- Price optimization models are complex algorithms designed to evaluate the change in demand at various levels and match the results with data on costs and inventory levels to craft optimal prices and maximize profit.
- Retails need to ensure they factor in all the interrelations between products when changing prices.
- It is challenging to determine which products and how many of them require price changes. Besides, sometimes a price change can damage KPIs instead of fueling them.
- By changing the price of one product, the retailer triggers a chain reaction across a group of ‘neighboring’ products in the perception of the shoppers.
- To maximize the KPI of choice the retailers need optimization models that factor in both the elasticity of the product and its cross-elasticity with related products
- Elasticity of the Product
- Elasticity measures the responsiveness of the quantity demanded or supplied of a good or service to a change in price, income, or other relevant factors. It helps assess how sensitive the demand or supply of a product is to changes in these variables.
- Elasticity = % change of quantity supplied / % Change in Price
- e.g. Suppose the price of coffee increases by 10%, and as a result, the quantity demanded decreases by 15%. The elasticity of coffee is calculated as Elasticity of coffee = -15%/10% = -1.5 The negative sign indicates that coffee is an elastic good. This means that consumers are relatively responsive to changes in the price of coffee, and a price increase leads to a proportionally larger decrease in the quantity demanded.

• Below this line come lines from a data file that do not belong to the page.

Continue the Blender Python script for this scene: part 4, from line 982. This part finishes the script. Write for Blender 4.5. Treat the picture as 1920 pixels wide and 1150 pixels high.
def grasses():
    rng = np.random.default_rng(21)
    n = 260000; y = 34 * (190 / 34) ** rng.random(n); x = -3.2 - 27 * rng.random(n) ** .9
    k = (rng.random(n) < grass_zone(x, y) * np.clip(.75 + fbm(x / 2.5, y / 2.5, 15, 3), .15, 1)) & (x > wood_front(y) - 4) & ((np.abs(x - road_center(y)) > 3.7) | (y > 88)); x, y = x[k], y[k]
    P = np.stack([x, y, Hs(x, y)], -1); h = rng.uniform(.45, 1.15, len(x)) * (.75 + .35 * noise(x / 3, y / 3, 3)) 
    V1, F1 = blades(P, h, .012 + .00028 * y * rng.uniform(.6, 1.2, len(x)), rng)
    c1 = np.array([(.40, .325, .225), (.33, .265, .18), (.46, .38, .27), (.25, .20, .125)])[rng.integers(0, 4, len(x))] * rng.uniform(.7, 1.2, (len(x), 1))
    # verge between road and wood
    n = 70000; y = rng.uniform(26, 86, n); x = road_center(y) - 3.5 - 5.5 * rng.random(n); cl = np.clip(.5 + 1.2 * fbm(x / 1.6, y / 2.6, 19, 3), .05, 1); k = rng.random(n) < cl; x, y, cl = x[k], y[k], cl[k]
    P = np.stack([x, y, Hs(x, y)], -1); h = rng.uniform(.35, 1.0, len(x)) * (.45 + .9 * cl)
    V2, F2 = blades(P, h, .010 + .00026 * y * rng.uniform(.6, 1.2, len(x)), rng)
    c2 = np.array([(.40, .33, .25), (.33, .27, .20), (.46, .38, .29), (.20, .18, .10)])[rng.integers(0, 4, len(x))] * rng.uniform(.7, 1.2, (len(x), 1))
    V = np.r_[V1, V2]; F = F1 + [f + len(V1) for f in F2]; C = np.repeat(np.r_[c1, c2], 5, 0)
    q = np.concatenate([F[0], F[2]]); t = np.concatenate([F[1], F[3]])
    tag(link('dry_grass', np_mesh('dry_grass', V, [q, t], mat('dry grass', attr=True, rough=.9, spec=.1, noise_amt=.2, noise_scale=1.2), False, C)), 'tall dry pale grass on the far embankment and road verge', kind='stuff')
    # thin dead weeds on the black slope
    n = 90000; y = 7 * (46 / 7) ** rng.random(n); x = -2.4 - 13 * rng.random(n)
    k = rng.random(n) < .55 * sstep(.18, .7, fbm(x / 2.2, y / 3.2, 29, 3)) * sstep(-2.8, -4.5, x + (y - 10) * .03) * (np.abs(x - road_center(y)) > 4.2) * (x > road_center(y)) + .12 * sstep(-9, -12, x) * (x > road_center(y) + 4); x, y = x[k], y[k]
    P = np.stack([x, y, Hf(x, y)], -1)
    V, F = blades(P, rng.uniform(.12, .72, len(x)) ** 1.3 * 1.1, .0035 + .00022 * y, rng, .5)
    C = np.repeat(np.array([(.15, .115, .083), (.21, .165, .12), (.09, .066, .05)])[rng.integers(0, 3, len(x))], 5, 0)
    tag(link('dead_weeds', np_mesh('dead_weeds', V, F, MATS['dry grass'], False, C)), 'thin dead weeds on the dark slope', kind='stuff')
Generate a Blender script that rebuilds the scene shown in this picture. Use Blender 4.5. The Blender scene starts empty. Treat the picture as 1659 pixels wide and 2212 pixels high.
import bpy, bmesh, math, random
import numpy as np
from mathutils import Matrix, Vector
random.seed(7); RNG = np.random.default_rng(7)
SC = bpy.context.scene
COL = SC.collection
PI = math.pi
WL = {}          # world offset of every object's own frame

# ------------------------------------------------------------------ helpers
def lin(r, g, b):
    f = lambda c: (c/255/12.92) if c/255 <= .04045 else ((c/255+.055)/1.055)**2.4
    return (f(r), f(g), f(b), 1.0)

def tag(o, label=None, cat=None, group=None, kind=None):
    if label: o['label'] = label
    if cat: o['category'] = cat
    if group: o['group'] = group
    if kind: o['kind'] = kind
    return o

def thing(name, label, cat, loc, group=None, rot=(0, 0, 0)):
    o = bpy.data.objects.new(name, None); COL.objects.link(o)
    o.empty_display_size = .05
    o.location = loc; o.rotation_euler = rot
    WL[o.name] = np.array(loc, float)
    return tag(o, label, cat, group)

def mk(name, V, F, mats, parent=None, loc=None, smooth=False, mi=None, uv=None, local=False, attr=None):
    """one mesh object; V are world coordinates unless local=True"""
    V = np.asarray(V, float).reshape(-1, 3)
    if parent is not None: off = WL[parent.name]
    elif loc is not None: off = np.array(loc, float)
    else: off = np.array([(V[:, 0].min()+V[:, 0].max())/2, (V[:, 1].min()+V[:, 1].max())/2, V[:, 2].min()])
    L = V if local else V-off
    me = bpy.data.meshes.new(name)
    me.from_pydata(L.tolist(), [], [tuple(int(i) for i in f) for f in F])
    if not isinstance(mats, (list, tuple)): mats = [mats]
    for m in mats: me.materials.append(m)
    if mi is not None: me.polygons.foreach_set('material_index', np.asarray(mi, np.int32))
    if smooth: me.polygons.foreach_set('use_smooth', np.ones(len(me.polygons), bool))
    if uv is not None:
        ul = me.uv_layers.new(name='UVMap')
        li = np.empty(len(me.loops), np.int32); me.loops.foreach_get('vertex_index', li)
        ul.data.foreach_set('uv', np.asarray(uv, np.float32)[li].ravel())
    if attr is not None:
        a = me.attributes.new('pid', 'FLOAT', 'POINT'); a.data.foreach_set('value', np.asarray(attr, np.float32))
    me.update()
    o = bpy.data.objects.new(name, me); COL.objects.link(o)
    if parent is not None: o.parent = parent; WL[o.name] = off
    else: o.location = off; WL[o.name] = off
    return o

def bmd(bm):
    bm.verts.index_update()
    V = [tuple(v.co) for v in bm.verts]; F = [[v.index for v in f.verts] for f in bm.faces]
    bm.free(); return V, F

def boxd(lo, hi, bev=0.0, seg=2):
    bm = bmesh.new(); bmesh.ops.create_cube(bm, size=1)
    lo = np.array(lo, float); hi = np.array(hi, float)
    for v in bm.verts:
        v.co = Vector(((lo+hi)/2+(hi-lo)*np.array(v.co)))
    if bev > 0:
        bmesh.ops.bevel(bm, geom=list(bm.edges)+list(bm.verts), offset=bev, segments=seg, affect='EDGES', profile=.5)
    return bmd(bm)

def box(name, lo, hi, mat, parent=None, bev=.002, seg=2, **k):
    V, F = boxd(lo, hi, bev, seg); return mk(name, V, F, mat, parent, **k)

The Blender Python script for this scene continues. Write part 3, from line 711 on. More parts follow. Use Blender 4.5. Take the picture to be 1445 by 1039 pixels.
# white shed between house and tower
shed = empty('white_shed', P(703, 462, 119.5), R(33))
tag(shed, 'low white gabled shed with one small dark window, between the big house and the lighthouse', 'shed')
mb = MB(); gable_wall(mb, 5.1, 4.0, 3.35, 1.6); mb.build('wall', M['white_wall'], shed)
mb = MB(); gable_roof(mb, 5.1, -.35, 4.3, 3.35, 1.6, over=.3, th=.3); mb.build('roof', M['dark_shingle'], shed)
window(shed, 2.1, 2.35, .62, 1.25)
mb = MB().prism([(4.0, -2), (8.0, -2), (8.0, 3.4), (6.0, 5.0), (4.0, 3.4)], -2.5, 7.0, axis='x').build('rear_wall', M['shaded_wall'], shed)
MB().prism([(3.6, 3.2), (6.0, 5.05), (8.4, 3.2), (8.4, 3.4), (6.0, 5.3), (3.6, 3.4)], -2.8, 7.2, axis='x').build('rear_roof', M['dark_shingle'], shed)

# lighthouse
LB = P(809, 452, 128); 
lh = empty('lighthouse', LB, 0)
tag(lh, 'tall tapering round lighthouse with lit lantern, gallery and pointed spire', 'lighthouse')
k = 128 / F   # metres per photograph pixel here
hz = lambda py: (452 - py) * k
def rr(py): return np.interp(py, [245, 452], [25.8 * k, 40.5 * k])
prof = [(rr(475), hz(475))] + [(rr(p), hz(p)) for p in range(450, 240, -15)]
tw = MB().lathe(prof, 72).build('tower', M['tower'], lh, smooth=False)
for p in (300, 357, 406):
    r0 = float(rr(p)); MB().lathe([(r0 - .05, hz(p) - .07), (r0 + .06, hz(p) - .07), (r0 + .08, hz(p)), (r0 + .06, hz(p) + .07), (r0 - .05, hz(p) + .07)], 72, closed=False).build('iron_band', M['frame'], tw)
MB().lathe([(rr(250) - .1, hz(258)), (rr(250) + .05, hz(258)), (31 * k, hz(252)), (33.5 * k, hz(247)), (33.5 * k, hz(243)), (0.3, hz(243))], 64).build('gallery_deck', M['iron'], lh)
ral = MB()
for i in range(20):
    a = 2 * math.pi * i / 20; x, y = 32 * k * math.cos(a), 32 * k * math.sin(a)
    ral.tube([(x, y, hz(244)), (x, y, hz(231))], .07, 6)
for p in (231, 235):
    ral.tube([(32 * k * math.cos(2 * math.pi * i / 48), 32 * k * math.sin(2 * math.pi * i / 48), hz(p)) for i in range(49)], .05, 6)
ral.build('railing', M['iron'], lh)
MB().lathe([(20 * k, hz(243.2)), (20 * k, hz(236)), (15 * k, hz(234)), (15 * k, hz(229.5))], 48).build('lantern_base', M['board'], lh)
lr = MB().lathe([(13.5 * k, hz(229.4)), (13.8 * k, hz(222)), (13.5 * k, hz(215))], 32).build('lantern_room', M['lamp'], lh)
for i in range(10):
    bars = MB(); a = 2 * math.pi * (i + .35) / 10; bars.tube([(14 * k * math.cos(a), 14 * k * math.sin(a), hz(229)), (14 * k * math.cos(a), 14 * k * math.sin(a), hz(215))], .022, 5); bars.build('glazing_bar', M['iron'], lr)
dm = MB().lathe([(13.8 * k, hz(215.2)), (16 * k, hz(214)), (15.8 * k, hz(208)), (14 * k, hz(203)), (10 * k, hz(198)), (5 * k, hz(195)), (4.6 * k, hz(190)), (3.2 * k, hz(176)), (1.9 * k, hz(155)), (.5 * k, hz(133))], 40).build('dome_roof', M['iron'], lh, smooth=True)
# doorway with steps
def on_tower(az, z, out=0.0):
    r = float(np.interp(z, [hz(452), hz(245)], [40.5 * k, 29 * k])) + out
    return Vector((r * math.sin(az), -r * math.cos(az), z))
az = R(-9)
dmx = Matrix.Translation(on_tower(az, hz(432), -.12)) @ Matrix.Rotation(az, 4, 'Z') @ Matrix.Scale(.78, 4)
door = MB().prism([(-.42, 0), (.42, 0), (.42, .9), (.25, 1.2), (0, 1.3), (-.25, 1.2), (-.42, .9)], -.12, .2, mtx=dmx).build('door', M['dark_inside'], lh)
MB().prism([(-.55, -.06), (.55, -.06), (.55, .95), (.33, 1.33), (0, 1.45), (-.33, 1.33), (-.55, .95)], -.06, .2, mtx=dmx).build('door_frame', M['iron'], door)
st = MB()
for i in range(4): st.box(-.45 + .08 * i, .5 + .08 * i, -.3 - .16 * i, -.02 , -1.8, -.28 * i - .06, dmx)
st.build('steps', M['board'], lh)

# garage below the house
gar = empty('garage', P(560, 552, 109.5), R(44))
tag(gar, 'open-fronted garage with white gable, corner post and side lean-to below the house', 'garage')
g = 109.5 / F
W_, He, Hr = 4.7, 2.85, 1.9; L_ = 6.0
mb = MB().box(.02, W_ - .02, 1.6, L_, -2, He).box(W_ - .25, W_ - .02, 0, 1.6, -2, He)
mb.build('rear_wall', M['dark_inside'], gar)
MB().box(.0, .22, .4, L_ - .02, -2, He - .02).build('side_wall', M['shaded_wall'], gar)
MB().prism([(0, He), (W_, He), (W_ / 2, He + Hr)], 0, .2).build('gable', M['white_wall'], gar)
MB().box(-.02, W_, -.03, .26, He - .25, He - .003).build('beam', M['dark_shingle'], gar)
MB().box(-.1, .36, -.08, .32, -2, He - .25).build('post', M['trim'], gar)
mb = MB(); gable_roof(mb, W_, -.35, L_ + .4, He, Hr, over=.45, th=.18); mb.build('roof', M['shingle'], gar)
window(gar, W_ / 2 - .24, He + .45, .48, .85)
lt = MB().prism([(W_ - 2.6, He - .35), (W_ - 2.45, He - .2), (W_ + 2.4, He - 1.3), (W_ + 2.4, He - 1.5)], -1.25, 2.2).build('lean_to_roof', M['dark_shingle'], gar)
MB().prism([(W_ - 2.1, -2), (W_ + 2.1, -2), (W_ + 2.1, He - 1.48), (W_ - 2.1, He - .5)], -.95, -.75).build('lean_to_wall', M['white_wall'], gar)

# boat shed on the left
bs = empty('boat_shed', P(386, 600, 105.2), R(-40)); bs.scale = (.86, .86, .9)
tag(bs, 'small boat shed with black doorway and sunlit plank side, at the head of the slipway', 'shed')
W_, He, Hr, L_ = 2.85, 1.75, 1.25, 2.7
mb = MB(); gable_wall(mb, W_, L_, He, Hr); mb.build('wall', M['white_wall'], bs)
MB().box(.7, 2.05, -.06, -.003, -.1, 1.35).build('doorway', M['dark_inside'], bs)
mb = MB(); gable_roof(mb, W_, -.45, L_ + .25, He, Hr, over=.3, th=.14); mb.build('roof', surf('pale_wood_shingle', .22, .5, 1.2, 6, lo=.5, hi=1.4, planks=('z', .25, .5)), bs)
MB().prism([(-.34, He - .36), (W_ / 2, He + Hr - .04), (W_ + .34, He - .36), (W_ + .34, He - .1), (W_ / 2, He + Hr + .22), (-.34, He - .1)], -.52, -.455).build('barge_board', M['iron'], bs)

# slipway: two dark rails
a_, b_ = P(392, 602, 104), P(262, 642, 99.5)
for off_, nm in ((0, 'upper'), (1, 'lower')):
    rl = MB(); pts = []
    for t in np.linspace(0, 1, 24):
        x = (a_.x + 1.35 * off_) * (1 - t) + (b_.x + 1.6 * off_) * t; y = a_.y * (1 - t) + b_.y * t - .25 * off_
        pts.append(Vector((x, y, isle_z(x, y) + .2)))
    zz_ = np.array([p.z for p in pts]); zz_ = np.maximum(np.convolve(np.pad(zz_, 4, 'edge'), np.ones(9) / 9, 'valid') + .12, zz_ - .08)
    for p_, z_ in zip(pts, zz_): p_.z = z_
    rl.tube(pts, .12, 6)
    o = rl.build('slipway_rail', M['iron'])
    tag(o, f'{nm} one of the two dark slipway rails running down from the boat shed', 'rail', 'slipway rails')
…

- Cross Elasticity of relative Products -
- Cross Elasticity = % Change in quantity demanded of a good A/ % Change in Price of good B
- e.g. the cross-elasticity between coffee and tea. Suppose the price of coffee increases by 10%, and as a result, the quantity demanded of tea increases by 5%. The cross-elasticity between coffee and tea is calculated as
- Cross Elasticity = 5%/10% = 0.5
- The positive sign indicates that coffee and tea are substitutes. When the price of coffee rises, consumers shift to tea, leading to an increase in the quantity demanded of tea. This suggests that these two beverages are interchangeable, and a change in the price of one affects the demand for the other.